In retaliation, Samsung management closed restrooms and turned off the electricity. Despite this, the workers continued to demand their rights, forcing management to reopen the restrooms. Thereafter, the protest continued, with union supporters staging a sit-in strike during their regular shifts, but not disrupting management’s efforts to continue production using non-permanent workers.  

Meanwhile, the protest of 93 suspended permanent workers at SH Electronics, a Samsung supplier, continues. They were suspended months ago, after advocating for the formation of a CITU-affiliated union.

Speaking at the Samsung workers’ February 17 protest, CITU leader Muthukumar criticized Samsung and SH Electronics in nationalist terms for disrespecting Indian labour laws, claiming that these foreign corporations prioritize profit over workers’ rights. Muthukumar said nothing about the rapacious role of the Indian bourgeoisie, including the Tamil capitalist elite. Nor did he mention that the BJP government is now moving to implement new labour codes that will allow companies to use contract labour in all industries and enable employers to lay off workers at will without government approval.

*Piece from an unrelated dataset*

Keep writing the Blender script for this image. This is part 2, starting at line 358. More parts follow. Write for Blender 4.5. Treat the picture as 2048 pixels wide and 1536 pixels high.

Workers need to understand the real role of the CITU and the Stalinist CPM, which for decades have functioned as part of the political establishment, suppressing the class struggle and channeling workers behind right-wing capitalist parties like the DMK and the Congress Party. In those states where the CPM has led the state-government, such as West Bengal and Kerala, it has implemented what it itself calls “pro-investor” policies.

The CITU has repeatedly appealed to Samsung management to recognize that the union can be a “partner” of the profit-hungry multi-national, and that by addressing workers’ grievances the union can help it boost production.

That the CITU set a date for a one-day strike across industrial units in Kancheepuram only two weeks hence is typical of the manner in which it maneuvers between the workers, the employers and government, trying to ensure that workers’ anger does not boil over.

The CITU continuously advises workers to appeal to the DMK-led Labor Ministry and the capitalist courts to intervene on their behalf. At the same time, CITU leaders have ordered workers not to speak to “outsiders” such as the WSWS reporters, promising that “the CITU leadership would solve all the problems of the workers.”

Emboldened by the CITU’s inaction, Samsung management is doubling down on its threats against the workers. It issued a threatening statement on the same day it suspended the 14 additional workers, saying, “We have a zero-tolerance policy for any illegal activities by workers that disrupt industrial stability and peace at the workplace.” In other words, it will seek to ruthlessly repress any workers who challenge its brutal work regimen and sweatshop wages.

The actions taken by Samsung and SH Electronics underscore again the urgency of a struggle to unite permanent and contract workers in a common struggle for secure, good-paying jobs for all. India’s unions have failed to mount any serious challenge to the spread of contract labour, which is now entrenched throughout the private and public sectors, because that would demand systematic defiance of antiworker laws and court injunctions, and the development of an independent political movement of the working class.

Samsung workers must take their struggle into their own hands by forming a rank-and-file committee, independent of the CITU apparatus. This committee should unite permanent, contract, and temporary workers in a common cause. They should also seek solidarity from workers at Samsung’s other plants in Noida, in northern India, South Korea, and internationally, building a global network of workers’ independent rank-and-file committees fighting for their rights.

Such a movement, based on the principles of class struggle and socialist internationalism, can effectively challenge the brutal exploitation of workers by global corporations like Samsung. It would be part of the broader struggle to unite workers against the capitalist system and the prioritizing of investor profit over social needs.